One of the highlights of delivering the Next Generation Training fund was having the ability to support (very) new entrants to undertake the tractor driving course for 13 to 15-year-olds. When we were promoting the funds, we found that teachers and parents were usually just as delighted as the kids in knowing that training on how to be safe and how to do it well was being carried out by professionals.
However, there was more than one occasion where at least one parent didn’t look quite as impressed, and at a couple of career fairs, there were some who seemed to take my recommendation as a bit of a personal slight.
This is a phenomenon I think unique to agriculture, where it seems you are either just supposed to ‘know’ how to do a task as it is ‘in your blood’, or that if you are not able to do a task well, then it’s a sign that your parent / farmer in charge, does not know how to do it either as ‘clearly’ they would have been the one in charge of passing on the skills.
Of course, this does not apply to every farm or to every farmer, there are multiple examples of excellent employers in our sector who support skills development and training. However, it isn’t isolated to one or two cases either. In a recent P&J article about farm safety, despite emphasising the importance of taking time and doing the task well, training wasn’t mentioned once.
No other sector that I work with takes the approach that you should ‘just know’. I presume it is because so many farms are passed down through the family that there is a presumption that skills will be too. This is of course often not the case, with some parents being excellent at undertaking a role, but terrible at explaining it, or at teaching others. Others might be excellent at training, but as their own knowledge has gaps, might not be the best trainers of the next generation. In some cases the technology for the task has moved on and although they can do the job well, it could be much easier if they applied the tools that are available now.

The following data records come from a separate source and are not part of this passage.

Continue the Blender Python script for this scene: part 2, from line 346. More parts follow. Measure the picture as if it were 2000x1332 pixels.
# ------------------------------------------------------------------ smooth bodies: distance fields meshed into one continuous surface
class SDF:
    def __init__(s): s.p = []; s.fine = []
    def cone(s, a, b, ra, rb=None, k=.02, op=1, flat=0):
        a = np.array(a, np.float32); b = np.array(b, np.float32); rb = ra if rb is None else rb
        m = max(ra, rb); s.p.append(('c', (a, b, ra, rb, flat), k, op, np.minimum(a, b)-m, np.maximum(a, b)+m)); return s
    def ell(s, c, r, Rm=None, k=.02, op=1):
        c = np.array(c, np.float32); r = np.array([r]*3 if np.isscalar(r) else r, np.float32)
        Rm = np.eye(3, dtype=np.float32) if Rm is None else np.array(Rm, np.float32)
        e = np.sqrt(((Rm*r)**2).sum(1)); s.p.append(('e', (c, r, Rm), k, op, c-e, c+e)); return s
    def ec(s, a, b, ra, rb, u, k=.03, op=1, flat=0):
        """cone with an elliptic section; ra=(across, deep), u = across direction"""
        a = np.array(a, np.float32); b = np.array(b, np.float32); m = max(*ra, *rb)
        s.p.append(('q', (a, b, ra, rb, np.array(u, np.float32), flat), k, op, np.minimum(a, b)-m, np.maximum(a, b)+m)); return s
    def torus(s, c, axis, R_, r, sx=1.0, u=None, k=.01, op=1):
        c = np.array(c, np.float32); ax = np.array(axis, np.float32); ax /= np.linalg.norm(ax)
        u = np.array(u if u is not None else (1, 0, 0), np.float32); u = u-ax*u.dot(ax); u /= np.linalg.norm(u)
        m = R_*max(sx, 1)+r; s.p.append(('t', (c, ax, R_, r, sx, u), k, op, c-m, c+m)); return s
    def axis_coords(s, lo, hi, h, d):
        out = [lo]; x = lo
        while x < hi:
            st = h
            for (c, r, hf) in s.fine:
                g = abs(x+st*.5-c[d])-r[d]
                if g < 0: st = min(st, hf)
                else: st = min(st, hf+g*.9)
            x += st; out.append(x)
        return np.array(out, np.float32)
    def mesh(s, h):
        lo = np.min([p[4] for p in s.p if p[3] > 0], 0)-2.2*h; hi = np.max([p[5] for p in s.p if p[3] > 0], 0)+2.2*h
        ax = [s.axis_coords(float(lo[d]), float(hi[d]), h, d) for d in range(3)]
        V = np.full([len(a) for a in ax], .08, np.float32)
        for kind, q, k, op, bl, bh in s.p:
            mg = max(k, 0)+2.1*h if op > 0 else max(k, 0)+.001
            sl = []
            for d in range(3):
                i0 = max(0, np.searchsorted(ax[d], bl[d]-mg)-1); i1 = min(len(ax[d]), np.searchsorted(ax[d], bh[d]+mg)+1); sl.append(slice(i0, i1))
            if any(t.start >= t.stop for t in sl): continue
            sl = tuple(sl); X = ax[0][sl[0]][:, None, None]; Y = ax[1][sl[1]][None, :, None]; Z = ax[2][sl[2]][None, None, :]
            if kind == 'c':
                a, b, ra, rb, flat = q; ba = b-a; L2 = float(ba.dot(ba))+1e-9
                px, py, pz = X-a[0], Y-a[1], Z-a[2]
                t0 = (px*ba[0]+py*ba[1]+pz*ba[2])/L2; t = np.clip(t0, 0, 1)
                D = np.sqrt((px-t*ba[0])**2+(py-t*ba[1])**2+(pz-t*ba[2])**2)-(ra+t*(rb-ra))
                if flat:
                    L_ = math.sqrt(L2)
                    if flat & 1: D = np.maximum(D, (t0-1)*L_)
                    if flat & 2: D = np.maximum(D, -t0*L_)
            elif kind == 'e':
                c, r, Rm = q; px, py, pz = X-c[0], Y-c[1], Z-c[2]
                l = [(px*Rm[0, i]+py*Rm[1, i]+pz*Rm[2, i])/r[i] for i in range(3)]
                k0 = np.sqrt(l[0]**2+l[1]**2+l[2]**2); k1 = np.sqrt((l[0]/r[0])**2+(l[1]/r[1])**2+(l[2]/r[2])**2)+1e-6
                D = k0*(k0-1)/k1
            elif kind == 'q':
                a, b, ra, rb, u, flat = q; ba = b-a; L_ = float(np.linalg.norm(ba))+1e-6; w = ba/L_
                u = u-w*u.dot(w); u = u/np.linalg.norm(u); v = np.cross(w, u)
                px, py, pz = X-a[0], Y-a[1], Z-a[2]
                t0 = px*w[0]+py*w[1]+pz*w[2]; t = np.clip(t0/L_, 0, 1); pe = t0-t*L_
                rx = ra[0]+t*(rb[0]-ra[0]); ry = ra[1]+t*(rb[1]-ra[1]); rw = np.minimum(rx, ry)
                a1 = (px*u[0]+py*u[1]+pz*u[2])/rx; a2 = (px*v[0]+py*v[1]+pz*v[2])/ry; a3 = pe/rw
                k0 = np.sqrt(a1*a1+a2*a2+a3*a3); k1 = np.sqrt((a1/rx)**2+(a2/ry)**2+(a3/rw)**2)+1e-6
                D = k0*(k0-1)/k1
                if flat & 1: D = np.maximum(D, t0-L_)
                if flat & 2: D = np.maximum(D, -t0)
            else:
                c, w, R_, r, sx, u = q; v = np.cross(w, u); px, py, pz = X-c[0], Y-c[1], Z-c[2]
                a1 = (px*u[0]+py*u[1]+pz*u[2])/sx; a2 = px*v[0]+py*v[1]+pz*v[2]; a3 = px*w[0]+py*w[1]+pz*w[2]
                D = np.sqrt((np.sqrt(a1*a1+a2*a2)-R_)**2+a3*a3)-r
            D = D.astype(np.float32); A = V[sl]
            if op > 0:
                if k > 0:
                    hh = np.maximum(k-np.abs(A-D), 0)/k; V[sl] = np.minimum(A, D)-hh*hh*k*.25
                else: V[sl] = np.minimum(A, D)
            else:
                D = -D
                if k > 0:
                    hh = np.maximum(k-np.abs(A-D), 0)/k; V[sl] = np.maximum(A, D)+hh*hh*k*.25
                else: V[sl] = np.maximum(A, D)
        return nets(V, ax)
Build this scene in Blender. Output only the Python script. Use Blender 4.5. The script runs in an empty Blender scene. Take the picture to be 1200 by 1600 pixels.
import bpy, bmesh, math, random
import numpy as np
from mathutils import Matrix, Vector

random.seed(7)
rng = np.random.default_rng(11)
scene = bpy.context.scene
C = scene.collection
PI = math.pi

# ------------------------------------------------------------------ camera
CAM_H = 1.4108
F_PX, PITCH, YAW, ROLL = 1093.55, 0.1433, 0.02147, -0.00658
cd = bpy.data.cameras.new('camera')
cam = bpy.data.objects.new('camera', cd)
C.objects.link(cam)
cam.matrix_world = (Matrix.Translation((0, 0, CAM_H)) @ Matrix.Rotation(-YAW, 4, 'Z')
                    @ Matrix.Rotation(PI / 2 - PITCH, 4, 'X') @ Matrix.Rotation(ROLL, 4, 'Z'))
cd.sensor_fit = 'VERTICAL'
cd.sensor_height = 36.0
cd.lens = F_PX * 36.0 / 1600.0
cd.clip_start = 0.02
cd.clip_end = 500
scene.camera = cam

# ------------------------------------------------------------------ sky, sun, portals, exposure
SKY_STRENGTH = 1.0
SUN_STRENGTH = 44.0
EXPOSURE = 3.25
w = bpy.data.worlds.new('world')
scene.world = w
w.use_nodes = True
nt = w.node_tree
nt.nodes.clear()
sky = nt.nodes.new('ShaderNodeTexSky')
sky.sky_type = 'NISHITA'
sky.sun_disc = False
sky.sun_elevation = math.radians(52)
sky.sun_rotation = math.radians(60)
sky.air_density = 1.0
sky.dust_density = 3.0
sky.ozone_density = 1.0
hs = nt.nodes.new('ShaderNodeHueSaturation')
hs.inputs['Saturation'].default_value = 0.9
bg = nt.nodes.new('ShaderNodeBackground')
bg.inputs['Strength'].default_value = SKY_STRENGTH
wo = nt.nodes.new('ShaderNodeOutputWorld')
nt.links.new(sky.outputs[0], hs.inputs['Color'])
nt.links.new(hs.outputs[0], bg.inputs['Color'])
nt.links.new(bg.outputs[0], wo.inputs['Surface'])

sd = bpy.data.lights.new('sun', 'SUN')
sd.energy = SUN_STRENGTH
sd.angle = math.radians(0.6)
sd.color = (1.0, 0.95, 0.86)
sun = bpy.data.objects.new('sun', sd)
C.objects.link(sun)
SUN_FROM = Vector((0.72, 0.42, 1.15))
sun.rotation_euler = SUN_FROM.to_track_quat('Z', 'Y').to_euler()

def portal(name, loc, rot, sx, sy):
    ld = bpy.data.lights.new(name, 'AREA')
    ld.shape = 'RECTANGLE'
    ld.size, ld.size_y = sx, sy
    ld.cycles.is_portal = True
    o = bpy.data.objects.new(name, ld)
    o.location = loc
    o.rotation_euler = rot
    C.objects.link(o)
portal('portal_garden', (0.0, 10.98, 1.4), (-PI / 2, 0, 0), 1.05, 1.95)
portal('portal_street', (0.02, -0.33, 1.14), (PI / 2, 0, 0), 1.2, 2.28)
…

It is for this reason that I think the tractor driving course for 13 to 15-year-olds is so important. Tractors now are bigger and more powerful than just a few years ago. There is more technology and those who learned a few years ago might not be so up-to-date around options and the H&S guidance associated with their use by young people. By doing this course, the more experienced young farmers get the ‘rough edges’ in their practice smoothed away, and new entrants who have not had a parent or family friend to show them the ropes, can get a taster for what is involved.